There is huge distance between the two sides.

Greencore has strongly criticised the Deloitte report and insisted the €145 million fund available for Ireland is one set up to assist processors who are getting out of the sector.

It will have to lay off 400 sugar workers at a cost of €25 million, and write off €120 million in assets, post the closedown. Environmental work on the Mallow plant will cost a further €15 million. Last year it made €25 million out of its €110 million in operating profits from sugar production.

The EU regulation setting up the fund described it as an incentive for sugar growers undertaking to give up their quota production. To support growers that have to give up production due to the close of factories, "a part of the restructuring aid should be made available to growers as well as to machinery contractors that have worked for these growers, in order to compensate for losses resulting from these closures".

It said 10 per cent of the fund should be for growers and machinery contractors. However it then continued: "After consultation with interested parties, member states shall be entitled to increase the percentage ... provided that an economically sound balance between the elements of the restructuring plan as referred to... is ensured. Member states shall grant the aid on the basis of objective and non-discriminatory criteria, taking into account the losses resulting from the restructuring process."

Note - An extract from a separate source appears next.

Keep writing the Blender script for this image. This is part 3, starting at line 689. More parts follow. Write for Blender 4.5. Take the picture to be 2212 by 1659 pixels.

Hence Greencore's strong stance on the Deloitte report, which the IFA is using to argue that farmers need to get substantially more than 10 per cent of the €145 million already allocated for them. A copy of Greencore's in- house critique of the Deloitte report was shown to The Irish Times yesterday but a spokeswoman for Deloitte said it had yet to be shown a copy.

"Deloitte stands over the analysis, which is founded on information from a number of third party sources, including Teagasc and the EU," she said." The allocation of the compensation fund between the growers, Greencore and other stakeholders is a matter for the Minister."

Greencore said the report is wrong in its "facts, methodology and conclusions". It quotes a sentence from the report that says the restructuring fund "creates an incentive to producers to abandon sugar beet production and renounce the quotas concerned," to argue that Deloitte has "reconstructed the EU Council directive to wrongly advance the rights of beet growers to the restructuring fund."

Greencore's David Dilger has said that if the minister gives too much of the fund to the farmers, he may challenge the move in the High Court.